Outras ligas metálicas também desenvolvidas pelos
pesquisadores poderão ser utilizadas em pinos de implantes dentários.
Feitas de titânio nanoestruturado, as novas ligas permitem diminuir
muito a espessura dos pinos convencionais, mantendo a mesma resistência
mecânica.

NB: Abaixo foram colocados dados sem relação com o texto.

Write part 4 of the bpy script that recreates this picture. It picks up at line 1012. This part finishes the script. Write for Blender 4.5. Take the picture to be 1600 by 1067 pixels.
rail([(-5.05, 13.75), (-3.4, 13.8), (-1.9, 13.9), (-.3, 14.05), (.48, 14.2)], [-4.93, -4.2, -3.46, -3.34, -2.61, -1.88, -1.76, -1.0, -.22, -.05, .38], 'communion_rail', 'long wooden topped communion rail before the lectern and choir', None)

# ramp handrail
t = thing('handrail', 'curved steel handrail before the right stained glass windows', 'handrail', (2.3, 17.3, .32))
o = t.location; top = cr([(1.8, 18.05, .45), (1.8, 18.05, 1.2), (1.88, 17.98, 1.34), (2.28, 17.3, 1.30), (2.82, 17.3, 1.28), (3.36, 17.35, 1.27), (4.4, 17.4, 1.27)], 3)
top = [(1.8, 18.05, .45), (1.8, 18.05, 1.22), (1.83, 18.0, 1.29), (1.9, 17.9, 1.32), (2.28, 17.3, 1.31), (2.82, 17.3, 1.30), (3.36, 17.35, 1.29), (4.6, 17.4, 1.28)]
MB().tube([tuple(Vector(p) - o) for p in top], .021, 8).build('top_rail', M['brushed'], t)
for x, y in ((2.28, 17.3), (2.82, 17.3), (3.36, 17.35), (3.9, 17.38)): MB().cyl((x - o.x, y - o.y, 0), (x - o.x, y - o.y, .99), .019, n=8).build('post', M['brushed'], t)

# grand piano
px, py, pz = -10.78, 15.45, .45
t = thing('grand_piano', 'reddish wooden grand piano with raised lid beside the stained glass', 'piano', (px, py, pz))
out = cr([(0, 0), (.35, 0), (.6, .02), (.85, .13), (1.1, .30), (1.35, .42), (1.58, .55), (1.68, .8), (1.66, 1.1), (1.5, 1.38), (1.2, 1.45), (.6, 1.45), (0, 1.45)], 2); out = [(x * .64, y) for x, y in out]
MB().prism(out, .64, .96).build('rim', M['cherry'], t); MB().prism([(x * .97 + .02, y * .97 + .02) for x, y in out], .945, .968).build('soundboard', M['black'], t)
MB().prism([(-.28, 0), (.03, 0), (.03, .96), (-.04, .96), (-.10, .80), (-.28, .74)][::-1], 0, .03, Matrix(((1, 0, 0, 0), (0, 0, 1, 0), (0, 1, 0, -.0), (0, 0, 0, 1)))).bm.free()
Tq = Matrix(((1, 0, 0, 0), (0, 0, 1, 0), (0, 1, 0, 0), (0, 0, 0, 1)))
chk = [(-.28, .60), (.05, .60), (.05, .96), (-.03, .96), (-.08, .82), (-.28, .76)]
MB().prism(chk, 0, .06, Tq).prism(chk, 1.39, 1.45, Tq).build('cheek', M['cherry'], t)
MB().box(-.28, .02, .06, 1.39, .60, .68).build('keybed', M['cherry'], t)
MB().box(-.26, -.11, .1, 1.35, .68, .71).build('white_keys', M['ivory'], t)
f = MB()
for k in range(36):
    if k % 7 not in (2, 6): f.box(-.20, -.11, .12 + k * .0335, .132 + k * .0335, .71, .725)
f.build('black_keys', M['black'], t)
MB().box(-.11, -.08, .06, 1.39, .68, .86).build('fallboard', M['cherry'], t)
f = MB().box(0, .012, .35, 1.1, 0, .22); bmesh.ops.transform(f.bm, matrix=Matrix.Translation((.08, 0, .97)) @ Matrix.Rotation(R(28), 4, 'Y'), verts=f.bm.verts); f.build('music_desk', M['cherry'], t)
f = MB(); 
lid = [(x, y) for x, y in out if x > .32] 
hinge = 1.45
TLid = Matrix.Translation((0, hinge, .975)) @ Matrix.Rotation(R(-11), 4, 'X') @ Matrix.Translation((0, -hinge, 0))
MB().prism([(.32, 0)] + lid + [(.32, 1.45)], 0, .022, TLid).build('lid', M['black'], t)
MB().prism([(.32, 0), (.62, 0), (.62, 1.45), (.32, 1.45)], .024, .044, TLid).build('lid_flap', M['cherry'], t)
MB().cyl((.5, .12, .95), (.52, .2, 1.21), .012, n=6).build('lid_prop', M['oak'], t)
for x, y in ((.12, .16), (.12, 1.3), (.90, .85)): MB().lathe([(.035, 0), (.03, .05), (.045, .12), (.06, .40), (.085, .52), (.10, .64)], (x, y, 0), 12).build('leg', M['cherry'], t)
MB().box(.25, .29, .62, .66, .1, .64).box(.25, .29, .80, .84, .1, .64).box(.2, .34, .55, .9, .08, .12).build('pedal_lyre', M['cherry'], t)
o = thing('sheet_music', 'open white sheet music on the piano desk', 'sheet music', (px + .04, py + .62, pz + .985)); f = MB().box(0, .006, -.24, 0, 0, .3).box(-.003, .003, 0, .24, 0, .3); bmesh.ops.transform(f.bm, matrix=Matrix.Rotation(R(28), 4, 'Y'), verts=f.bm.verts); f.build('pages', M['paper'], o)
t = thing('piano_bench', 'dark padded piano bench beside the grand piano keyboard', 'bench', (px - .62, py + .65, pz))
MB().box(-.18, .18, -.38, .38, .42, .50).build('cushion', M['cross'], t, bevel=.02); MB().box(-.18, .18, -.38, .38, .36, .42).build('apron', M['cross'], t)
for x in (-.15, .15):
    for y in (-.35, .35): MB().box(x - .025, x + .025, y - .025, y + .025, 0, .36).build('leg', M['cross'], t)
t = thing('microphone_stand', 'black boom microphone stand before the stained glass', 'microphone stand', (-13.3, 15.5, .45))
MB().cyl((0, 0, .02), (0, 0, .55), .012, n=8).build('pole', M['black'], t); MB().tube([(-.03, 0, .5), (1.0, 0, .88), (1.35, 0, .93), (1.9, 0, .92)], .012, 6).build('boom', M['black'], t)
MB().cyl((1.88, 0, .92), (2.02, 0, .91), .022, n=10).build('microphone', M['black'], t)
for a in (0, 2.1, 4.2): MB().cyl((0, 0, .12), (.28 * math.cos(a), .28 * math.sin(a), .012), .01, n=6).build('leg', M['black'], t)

Por conta disso, invadem menos o organismo do paciente.
“Esse tipo de pino de titânio nanoestruturado já está em fase
de aprovação no FDA (a agência regulamentadora de alimentos e fármacos
dos Estados Unidos)”, disse Botta Filho.
Durante a Primeira Escola São Carlos de Estudos Avançados em
Engenharia e Ciências dos Materiais, os pesquisadores da UFSCar deram
aulas práticas aos estudantes de pós-graduação brasileiros e
estrangeiros participantes sobre como desenvolvem e caracterizam metais
amorfos, metaestáveis e nanoestruturados, utilizando os equipamentos de
que dispõem no DEMa.
As atividades complementaram as aulas teóricas proferidas por
cientistas estrangeiros especialistas em processamento e propriedades
de materiais metálicos avançados, como Gary Purdy, professor de
engenharia e ciência dos materiais da McMaster University, do Canadá,
Lindsay Greer, professor de ciência dos materiais da University of
Cambridge, no Reino Unido, e Terence Langdon, professor da University of
Southern California, nos Estados Unidos.